The debate over expanding grants, whether to introduce a basic income grant or increase the social relief of distress grants beyond inflation boils down to one question: can SA afford it? (“Universal basic income the answer to SA’s economic woes”, December 3).
Social protection spending already consumes 16.6% of total government expenditure, up from 9.3% in 1994/95. This increase coincided with a worsening of the dependency ratio from 313 people having a job for every 100 social grants in 2001, to just 62 in 2023.
That describes a trend of increases in the size of the population that is dependent on grants without corresponding increases in the productive population, and implies a growing burden on those who fund the system.
Funding an expanding grants system would require more money. This can mean two things: higher taxes or more borrowing. Both options are unsustainable. SA is already beyond the tipping point of the Laffer curve, where higher tax rates bring diminishing returns. That was evidenced when the 2017 increase in personal income tax rates led to lower overall tax revenue.

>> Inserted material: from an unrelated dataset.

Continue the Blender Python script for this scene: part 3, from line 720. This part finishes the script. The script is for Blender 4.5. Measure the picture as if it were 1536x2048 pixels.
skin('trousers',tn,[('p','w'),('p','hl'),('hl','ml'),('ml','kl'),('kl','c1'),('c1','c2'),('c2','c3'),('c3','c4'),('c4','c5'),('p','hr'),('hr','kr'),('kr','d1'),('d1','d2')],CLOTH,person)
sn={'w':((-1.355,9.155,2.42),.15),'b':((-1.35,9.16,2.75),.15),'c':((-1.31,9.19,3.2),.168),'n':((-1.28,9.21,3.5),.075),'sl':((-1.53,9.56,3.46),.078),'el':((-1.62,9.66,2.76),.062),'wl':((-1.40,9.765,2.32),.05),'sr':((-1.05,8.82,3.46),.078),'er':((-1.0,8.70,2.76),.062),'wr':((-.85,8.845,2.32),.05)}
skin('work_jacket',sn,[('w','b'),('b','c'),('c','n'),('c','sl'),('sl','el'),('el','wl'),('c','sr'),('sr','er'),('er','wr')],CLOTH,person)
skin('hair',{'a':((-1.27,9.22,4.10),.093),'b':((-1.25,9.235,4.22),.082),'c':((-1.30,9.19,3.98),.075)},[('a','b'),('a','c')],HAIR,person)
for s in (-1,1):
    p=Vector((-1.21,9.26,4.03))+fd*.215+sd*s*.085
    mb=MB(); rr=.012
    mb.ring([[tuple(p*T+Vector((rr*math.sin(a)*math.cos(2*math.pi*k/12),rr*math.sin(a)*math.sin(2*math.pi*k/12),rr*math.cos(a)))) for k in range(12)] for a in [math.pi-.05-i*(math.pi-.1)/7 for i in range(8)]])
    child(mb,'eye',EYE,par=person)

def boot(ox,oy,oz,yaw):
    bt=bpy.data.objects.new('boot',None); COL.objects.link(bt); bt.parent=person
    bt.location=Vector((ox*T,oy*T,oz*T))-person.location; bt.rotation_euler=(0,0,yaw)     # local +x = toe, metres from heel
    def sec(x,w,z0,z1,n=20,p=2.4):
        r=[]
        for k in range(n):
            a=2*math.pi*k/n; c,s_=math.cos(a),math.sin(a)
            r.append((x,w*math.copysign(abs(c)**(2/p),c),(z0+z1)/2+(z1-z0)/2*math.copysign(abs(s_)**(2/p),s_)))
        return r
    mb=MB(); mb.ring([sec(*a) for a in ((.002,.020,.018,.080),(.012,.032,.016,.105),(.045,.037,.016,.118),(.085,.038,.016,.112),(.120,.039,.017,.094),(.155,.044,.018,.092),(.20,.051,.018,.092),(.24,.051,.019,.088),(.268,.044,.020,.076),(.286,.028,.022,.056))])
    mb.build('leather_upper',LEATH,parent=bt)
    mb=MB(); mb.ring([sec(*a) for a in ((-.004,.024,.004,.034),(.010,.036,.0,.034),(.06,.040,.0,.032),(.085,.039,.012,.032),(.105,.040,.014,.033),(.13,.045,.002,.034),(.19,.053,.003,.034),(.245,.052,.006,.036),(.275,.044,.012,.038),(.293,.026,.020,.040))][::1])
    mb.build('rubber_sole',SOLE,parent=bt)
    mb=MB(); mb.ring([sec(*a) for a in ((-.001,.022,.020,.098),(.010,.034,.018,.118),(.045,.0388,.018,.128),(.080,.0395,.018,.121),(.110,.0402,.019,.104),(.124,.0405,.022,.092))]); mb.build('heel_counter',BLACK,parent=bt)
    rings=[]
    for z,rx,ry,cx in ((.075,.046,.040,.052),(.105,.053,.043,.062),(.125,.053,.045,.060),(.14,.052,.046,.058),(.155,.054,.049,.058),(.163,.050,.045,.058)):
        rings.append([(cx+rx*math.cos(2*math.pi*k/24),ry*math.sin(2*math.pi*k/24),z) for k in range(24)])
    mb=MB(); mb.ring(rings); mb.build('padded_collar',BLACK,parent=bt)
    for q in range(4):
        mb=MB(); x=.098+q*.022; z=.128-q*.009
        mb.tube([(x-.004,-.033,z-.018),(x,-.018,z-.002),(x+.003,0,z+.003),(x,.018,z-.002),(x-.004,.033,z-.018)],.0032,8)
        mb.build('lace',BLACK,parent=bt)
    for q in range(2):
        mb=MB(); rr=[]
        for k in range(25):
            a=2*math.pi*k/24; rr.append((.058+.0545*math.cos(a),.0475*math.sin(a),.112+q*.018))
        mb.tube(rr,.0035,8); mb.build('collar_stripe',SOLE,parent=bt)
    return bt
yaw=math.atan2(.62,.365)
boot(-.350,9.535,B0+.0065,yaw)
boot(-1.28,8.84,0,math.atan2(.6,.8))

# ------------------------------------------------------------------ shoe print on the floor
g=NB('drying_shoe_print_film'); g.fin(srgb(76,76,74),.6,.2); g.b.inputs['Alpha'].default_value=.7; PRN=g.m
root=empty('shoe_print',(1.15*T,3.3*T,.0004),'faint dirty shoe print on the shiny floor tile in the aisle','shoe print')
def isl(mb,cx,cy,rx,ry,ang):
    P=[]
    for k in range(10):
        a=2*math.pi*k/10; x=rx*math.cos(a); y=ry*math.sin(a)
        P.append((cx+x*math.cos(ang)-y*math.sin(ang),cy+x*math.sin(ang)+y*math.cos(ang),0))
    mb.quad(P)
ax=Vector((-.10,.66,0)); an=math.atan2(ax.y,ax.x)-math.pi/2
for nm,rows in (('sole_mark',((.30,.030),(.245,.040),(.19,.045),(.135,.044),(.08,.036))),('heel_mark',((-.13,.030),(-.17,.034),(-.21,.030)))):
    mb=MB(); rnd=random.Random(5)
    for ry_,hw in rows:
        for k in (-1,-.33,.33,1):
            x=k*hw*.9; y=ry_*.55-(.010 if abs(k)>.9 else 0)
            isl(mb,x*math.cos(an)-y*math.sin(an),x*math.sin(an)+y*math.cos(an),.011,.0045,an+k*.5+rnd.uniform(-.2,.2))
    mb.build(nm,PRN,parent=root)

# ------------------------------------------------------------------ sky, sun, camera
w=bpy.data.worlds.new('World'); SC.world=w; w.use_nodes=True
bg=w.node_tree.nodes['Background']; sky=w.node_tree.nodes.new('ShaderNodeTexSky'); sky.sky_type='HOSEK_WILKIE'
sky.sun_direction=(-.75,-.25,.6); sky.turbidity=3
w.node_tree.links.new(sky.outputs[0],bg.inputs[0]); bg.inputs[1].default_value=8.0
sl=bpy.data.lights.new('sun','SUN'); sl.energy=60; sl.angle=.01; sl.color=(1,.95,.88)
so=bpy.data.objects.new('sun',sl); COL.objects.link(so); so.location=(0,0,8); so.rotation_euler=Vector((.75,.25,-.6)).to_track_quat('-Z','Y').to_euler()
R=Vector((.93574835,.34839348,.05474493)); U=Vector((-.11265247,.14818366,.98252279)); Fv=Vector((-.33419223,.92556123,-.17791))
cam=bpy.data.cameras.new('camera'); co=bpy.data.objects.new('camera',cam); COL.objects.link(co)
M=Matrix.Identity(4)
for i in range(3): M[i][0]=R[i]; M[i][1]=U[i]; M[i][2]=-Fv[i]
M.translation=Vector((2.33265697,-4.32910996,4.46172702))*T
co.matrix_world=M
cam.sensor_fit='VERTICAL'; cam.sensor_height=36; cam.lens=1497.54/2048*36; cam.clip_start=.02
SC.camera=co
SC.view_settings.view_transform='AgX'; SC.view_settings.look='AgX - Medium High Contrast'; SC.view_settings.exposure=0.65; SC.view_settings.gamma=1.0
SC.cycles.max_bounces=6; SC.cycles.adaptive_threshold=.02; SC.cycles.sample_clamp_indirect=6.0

Higher taxes would discourage economic activity and probably shrink the tax base as taxpayers attempt to minimise their exposure, possibly through emigration. Borrowing is also unfeasible with debt nearing 76% of GDP and economic growth hovering at just over 1%. Both options risk pushing SA into a cycle where more people depend on grants while the ability to fund them declines.
As unpalatable as it may be in some quarters, fiscal limits matter, and SA has reached them. Any expansion of the social protection net now depends squarely on increasing SA’s growth rate and generating the wealth that will make such increases possible.